Wednesday, 21 February 2018

'Satyagraha' at the Coliseum

Philip Glass's 'Satyagraha' is on at the Coliseum with the English National Opera. I saw his 'Akhenaten' there a couple of years ago  and thought it would be interesting to see another of his works. I wasn't quite sure what I was watching a couple of years ago and that experience was repeated last week at this performance.

The production tells a version of the tale of Mahatma Ghandi's early years in South Africa, some of which I'm vaguely familiar with but not to the extent of knowing about the specific incidents we saw on that stage. I'm also, you'll be surprised to hear, I'm sure,  not familiar with Sanskrit so couldn't follow the tale by listening to the words since there were no surtitles. It all came down to the visuals, and some of those were astonishing.

Phelim McDermott's visuals left the stage bare at times and at others incredibly rich with spectacle built upon spectacle. Giant animals made out of baskets appear out of nowhere, gods on stilts battle for supremacy and random pages from a newspaper create a swirling maelstrom that Ghandi both disappears into and is created from. What on earth is this? What am I watching? The answer is that I didn't know while I watched and still don't know.
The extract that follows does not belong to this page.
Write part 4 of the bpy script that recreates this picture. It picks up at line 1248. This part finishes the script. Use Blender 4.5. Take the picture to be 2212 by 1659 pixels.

I don't really want to know since I'd much rather revel in the random artistry of the piece.

The singers and chorus are dressed variously as Victorian ladies and gentlemen and this gradually changes to dhotis and saris for many of the characters as the story progresses and Ghandi rejects British modes and adopts his traditional Indian dress and traditions. It struck me as rather strange at the time, something quite challenging in it's own way since we rarely see a stage full of people dressed in what we think of as traditional Indian garb.

The music is slow and stately, swirling and repetitious with the same phrases seemingly repeated endlessly. Far from making me nod off it actually kept my attention riveted to the music, possibly simply waiting to spot the moment when it changed, perhaps? That will remain a mystery. I have to say that I don't think I could listen to it without the visuals. This is definitely one of those pieces that relies on the whole, rather than it's parts, in order to work.

Toby Spence sang Ghandi with sopranos Charlotte Beamont and Anna-Clare Monk. Karen Kamensek was the conductor (who also conducted 'Akhnaten' a couple of years ago).

While I quite like simply revealing in the experience and not wanting to try too hard to understand it, something that simply increased my frustration as the production moved forward was the continuous slow pace of every movement. How on earth can someone physically move so slowly across a stage for just under three hours? Even the memory of it makes me feel frustrated and need to move with increasing speed.  I can only give the performers kudos for sustaining it but, c'mon people, have some regard for it might make the audience feel!

I wonder what the next Glass production might bring?